Ensure that you have enough tables. Card tables, TV tables, picnic/patio tables are very useful. If you need more table space, improvise using plywood sheets on boxes.

You are going to need some miscellaneous items such as change, wrapping paper and packing bags/boxes. You will require at least $30.00 in coins and low denomination bills. Newspapers will suffice as wrapping paper. Plastic bags are readily available from the recycle boxes at most supermarkets. The liquor store will give you some boxes - those with dividers are particularly useful for packing glasses.

Display your stock attractively on your tables, and put similar items together. Old sheets serve nicely as table cloths. Make sure you are ready for business by your advertised opening time.

Offer free refreshments such as coffee and, in summer, lemonade. This will get customers to stay, chat and most importantly, buy.

Some people known as “early birds” will arrive before your advertised start time, sometimes coming around the day before your sale. They could be your best customers, so if you have your stock ready, sell to them. However, if you do not want to deal with these people, stipulate “no early birds” in your newspaper ad.

You may be asked if you have anything else for sale.
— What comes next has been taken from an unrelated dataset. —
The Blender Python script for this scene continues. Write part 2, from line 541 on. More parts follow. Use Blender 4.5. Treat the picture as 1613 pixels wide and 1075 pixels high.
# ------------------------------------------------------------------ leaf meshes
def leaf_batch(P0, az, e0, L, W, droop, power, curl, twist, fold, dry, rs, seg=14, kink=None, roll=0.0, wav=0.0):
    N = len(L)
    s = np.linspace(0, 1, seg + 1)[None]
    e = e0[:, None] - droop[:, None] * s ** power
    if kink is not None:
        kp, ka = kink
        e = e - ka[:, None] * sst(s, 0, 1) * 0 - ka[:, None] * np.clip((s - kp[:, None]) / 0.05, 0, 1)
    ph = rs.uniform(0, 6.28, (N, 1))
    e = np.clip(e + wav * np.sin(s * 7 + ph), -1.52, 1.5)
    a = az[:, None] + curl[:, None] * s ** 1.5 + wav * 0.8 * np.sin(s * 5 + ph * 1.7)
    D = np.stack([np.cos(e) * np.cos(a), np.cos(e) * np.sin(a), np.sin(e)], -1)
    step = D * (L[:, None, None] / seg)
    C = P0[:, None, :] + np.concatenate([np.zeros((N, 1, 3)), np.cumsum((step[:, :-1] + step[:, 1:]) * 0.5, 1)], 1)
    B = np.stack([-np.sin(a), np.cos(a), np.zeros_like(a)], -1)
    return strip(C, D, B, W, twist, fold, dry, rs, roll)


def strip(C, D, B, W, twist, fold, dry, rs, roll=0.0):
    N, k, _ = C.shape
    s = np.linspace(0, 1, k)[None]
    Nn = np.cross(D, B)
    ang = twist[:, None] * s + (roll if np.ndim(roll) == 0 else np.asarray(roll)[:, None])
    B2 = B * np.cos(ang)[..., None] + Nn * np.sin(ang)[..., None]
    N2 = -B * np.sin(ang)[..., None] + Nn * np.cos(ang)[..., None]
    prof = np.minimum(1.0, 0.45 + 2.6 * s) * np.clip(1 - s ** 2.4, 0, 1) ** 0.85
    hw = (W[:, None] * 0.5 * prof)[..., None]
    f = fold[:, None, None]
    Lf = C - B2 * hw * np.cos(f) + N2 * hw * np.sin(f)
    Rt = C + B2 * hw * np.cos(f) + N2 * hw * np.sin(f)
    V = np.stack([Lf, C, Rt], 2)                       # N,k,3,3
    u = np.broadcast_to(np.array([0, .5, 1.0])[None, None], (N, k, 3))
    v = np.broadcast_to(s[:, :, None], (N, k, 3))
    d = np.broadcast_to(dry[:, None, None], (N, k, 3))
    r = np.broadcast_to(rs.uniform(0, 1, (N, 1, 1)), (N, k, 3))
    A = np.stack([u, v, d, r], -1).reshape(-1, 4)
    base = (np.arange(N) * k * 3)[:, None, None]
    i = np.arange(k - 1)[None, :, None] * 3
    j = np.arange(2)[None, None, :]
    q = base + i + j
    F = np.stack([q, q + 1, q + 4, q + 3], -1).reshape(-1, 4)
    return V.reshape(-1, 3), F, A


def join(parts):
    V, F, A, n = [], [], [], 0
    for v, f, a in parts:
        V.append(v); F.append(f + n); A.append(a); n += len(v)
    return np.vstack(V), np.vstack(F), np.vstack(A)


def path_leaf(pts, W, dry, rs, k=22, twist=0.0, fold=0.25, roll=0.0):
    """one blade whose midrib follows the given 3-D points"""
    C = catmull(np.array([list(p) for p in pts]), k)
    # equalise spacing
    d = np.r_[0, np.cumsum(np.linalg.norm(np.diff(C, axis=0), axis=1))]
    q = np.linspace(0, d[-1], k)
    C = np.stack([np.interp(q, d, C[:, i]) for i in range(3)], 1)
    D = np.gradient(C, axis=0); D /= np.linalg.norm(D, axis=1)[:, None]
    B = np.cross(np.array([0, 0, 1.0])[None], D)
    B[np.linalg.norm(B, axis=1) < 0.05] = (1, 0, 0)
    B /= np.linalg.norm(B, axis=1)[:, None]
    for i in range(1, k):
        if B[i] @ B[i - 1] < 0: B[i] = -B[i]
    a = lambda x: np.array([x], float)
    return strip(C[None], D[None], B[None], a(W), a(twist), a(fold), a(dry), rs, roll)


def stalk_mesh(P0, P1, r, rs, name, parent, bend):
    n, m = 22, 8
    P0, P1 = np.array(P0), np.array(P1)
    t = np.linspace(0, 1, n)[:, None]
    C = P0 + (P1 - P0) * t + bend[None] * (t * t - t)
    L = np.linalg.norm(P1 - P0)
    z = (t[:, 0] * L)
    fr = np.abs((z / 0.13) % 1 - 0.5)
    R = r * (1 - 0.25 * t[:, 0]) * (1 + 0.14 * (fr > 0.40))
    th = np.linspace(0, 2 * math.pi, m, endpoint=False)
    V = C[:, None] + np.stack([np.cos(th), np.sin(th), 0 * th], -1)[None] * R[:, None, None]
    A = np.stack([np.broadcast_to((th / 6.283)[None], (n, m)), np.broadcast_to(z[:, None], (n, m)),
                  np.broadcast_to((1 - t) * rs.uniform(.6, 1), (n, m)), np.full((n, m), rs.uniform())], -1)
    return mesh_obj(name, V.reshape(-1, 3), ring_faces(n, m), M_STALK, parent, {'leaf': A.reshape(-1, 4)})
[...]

Beware of these queries as you could be persuaded to sell valuable items for next to nothing. In any case, for security reasons, never allow anyone to come into your home to view your possessions.

You will find that you are very busy at the start of your sale. If possible, have someone helping you at that time. Business will then drop off, and one person can usually handle the workload. When your sale is over, retrieve all of the signs which you posted.

You will undoubtedly have things left over at the end of your sale. You can still dispose of your unwanted articles in two useful ways. Either donate your goods to a local charity shop or sell them at an auction sale. Auctions of household goods are usually held weekly in most cities.

Your good planning will make your sale successful. As an added bonus, you will get to meet many of your neighbours. Have fun and enjoy spending your earnings.